Len Deighton turned 80 last week, I just discovered from the Guardian. He was born on February 18, 1929, according to Wikipedia.(Telegraph photo.)
Honestly I didn’t even know he was still around, for I haven’t seen any new book by him for a long time. His last thriller was Charity, published in 1996.
That’s sad because he is one of the two greatest British spy fiction writers. Second only to John Le Carre. Ian Fleming doesn’t even come close. I wouldn’t describe Graham Greene, whom I love, as a spy fiction writer.
Deighton is, in fact, more versatile than Le Carre. He has written books like Fighter: The True Story of the Battle of Britain, World War II air-war stories like Bomber and Goodbye Mickey Mouse, and Only When I Larf, a comic thriller about conmen.
He is more snappy and less literary than Le Carre and doesn’t meander like Le Carre does sometimes, though his plots can be equally complex.

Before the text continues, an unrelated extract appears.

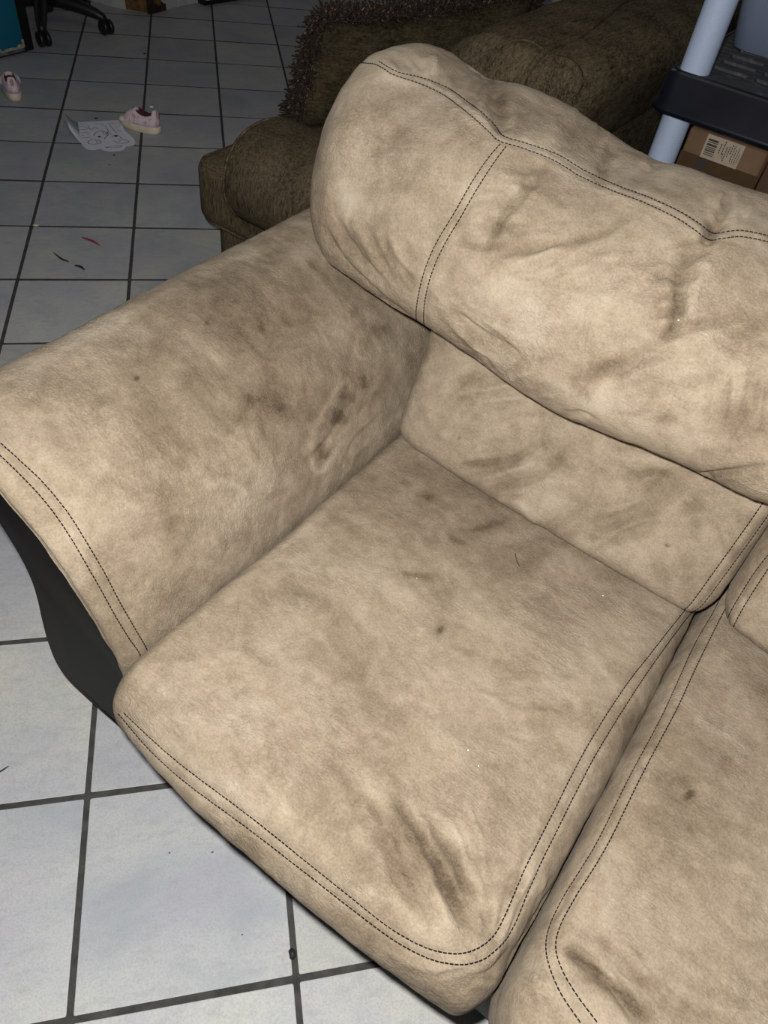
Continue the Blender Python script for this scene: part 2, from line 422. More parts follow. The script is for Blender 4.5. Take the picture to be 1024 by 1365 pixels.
seat_crease += fan((470,1110),(625,1060),(590,1255),(660,1230),12,3.,-.0028,1)+fan((700,1120),(745,1160),(635,1310),(695,1265),7,3.,-.002,2)+fan((430,1000),(520,1050),(500,1170),(560,1220),6,3.5,-.0018,3)+fan((640,900),(650,990),(800,900),(790,980),6,3,-.0013,4)+fan((230,800),(260,850),(400,700),(430,760),5,3.5,-.0012,5)+fan((550,1300),(600,1330),(660,1270),(670,1310),5,3,-.0016,6)+fan((760,1000),(740,1090),(840,950),(800,1050),6,3,-.0013,7)
s1 = seat(-.003, seat_crease, seat_wear)
stitch(s1, [S1_top, S1_out])
S2_a = [(962,795),(948,822),(925,862),(885,950),(840,1035),(795,1125),(752,1195),(733,1235),(728,1262),(733,1290),(748,1325),(775,1365)]
S2_b = [(970,806),(955,835),(928,890),(900,950),(855,1035),(808,1130),(768,1195),(747,1235),(741,1262),(748,1290),(768,1325),(800,1368)]
seat2_wear = [([(917,1056),(920,1066)],7,1.0),([(905,1045)],14,.3),([(970,1015)],9,.45),([(995,1010)],4,.3),([(880,1105)],60,.22),([(960,1130)],50,.16),([(840,1150),(900,1190)],30,.16),
 ([(750,1258),(780,1285),(830,1325),(870,1370)],12,.6),([(990,1215)],12,.25),([(915,1340)],9,.4),([(900,900)],50,-.15),([(955,960)],50,-.15),([(840,1240)],60,-.05),([(720,1270),(730,1310)],10,.16),([(985,890),(1020,930)],12,.22),([(880,1040)],8,.2),
 ([(700,1290),(720,1360)],10,.2),([(860,1000),(820,1080)],10,-.1)]
s2 = seat(PX, fan((745,1260),(800,1225),(850,1375),(920,1360),8,3.2,-.0028,8)+fan((700,1280),(690,1350),(735,1300),(735,1365),6,3,-.0018,9)+[(S2_a,3.2,-.0016),(S2_b,3.2,-.0016),([(748,1262),(790,1290),(830,1330),(860,1375)],8,-.006),([(800,1240),(840,1290),(870,1320)],8,-.003),([(700,1300),(715,1350)],5,-.002),([(720,1290),(735,1340)],5,-.002)], seat2_wear)
stitch(s2, [S2_a, S2_b])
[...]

What a fiendish maze he wove around his spy, Bernard Samson. Starting with The Berlin Game in the early 1980s, he wrote three Samson trilogies, ending with Charity. Midway through the series, Samson’s wife, Fiona, goes over to the Soviets but then he discovers she is working as a British double agent.
Both Deighton and Le Carre started publishing in the early 60s.
But Samson is closer in spirit to Ian Rankin’s Inspector Rebus than to Le Carre’s spy, George Smiley, in some ways. He is first and foremost a rebellious field agent and not a mandarin who is also good in the field like Smiley.
Deighton’s prank
Deighton also has a sense of fun. The Guardian says:
Deighton managed to achieve a false entry in Who’s Who. It read, “Eldest son of a Governor-General of the Windward Islands. After an uneventful education at Eton and Worcester College, Oxford, where he read Philosophy, Politics and Economics and was President of the Union, he signed on as a deckhand on a Japanese whaler.
In reality, he was a Londoner who finished school and worked as a railway clerk, airline steward, photographer, waiter, illustrator and art director before making his name as a writer.
Early success
Both Deighton and Le Carre had their first books published in 1961. Deighton’s The Ipcress File proved a bigger success than Le Carre’s Call for the Dead featuring George Smiley. The Ipcress File was made into a film starring Michael Caine.
Le Carre hit the big time with his third book, The Spy Who Came in from the Cold, which was immediately hailed as a classic when it appeared in 1963. And he is still writing. While Deighton has not published a thriller for more than 10 years, Le Carre, three years his junior, came out with A Most Wanted Man last year.
The voice and the scenes
There is another difference between them. Deighton’s writing is tight; it’s hard to put down his books. He is thoroughly professional. But somehow I can’t recall his plots or scenes from his books.
Some of Le Carre’s scenes, on the other hand, are indelible. Like Smiley looking up to the lighted windows of the home of his former wife, Anne. Or the execution of an English lawyer on a Turkish hillside in Single and Single. Or some of the African scenes in The Constant Gardener. Or the descriptions of Smiley in Smiley’s People.
But both are great in their own ways. Deighton has his own distinctive voice. Take this quote, for example, from Wikipedia — Bernard Samson describing himself in The Berlin Game:
My photo stared back at me from its silver frame. Bernard Samson, a serious young man with a baby face, wavy hair and horn-rimmed glasses, looked nothing like the wrinkled old fool I shaved every morning.
George Smiley would never talk like that. There is something elegiac about Smiley while Samson is more of a tough guy.
Deighton is “quietly pleased” that HarperCollins will, from June, be reissuing several of his novels, culminating in a golden jubilee edition of The Ipcress File in 2012, reports the Telegraph. It adds:
He hopes new readers will “get a laugh” out of his books. Does he think other spy writers are too solemn? “It’s difficult to be sure sometimes what is intended humour and what is unintended, isn’t it?
You can’t expect a straight answer from a spy writer like Deighton.